It took me a while but I found them. There are behind the wheels and rub on the top of the hub as Barry said. I read his post a dozen times but the light didn’t go on. If you are looking for the hubs, they are the chrome axle sleeves behind the wheels. What a beast this thing is to handle. Good thing I have a fat slab of foam to roll it on and a lighted magnifier, or I never would have seen them.
Now that the battery power, radio control, and sound board installation is complete, I was able to run the beast back and forth on 5 feet of track on my work table. I noticed the locomotive pivots on the third set of drivers. All the other axles are sprung, but the third set seems to be fixed. Is this normal? It seems to that this teeter-totter effect would affect the tractive effort and cause derailments. Wow, that was a mouthful.
I must say that once the tender body was attached, the chuff sounded great. A Phoenix Sound P8 and 3 inch speaker were installed. We were able to get the optical sensors to work, and they provide a chuff every 90 degrees that the drivers turn. Thanks Tony! We understood your diagram. As this unit has an aftermarket drive reduction gearbox installed, it does a nice tie crawl.
I would prefer a deeper whistle, but this one is probably prototypical. The hand rung bell sounds great. We found the clanking of the 2nd air pump annoying, and it took us a while to figure out what it was. We were advised to change the duration and adjust the volume. There will be a modification of the sound file on the next release. I just used the programmer to turn it off, and changed the whistle and bell to manual mode.

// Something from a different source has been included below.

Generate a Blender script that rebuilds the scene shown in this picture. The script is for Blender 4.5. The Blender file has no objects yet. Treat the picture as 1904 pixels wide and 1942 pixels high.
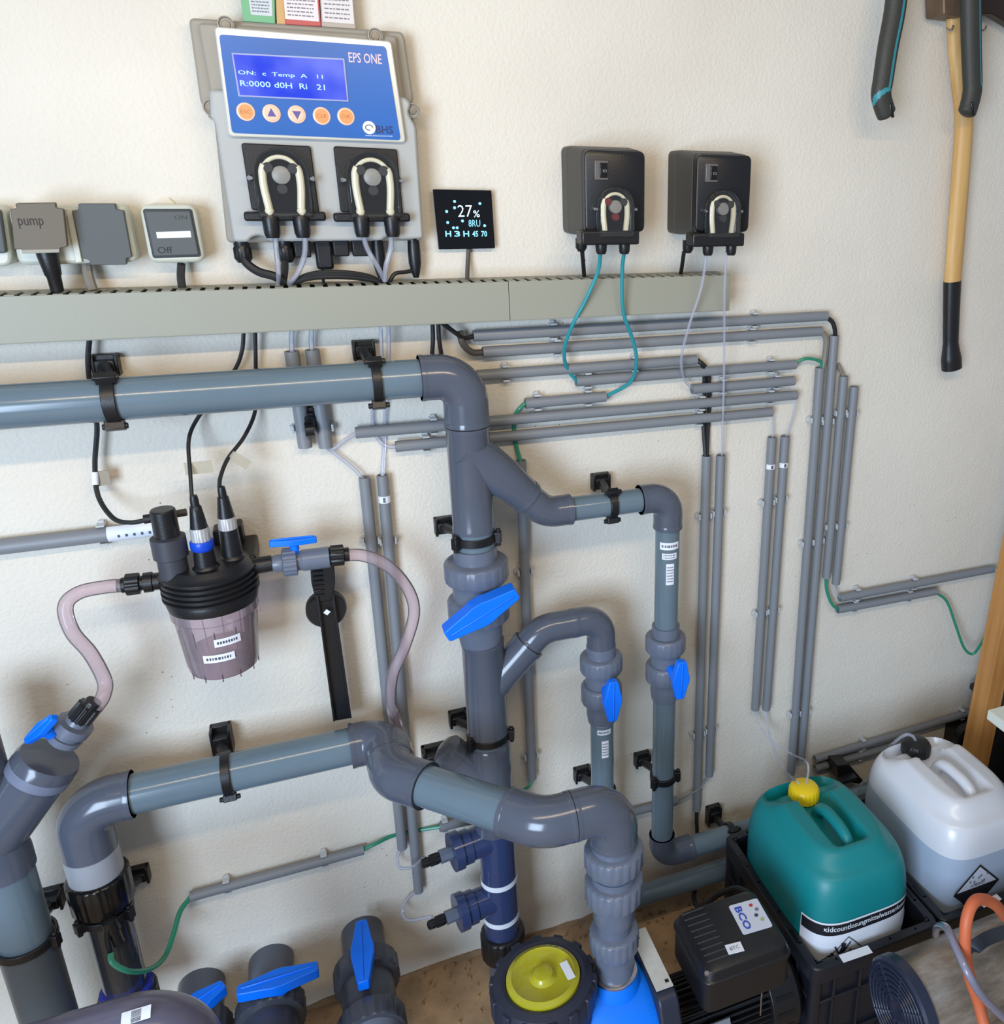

There was a lot of fuss when the Bachmann PnP socket was introduced, but I love it. The extra solder pads along the side of the circuit board made it easy to add screw terminals for the sound board power wires, motor speed/voltage sensing wires, chuff and ground wires, and the jumper between the Revolution receiver’s headlight grounds so the front headlight stays on all the time. There is no rear light on the tender of this particular locomotive.
The coloured class light LEDs were changed to white. That proved to be the most frustrating part of the whole installation. I realized afterwards, I should have filed the channel to the lamps a little wider so two fine wires (telephone core wires) could have been installed and soldered to shortened LED leads inside the lamp base. If I had to do it again, flangeless 3mm LEDs would be used. Hindsight is 20/20.
The headlamp although made of numerous parts, proved to be impregnable as it is glued together. So the headlamp remains an ugly orange colour.
Overall this is a very impressive locomotive, and the PnP socket made it easy to re-power.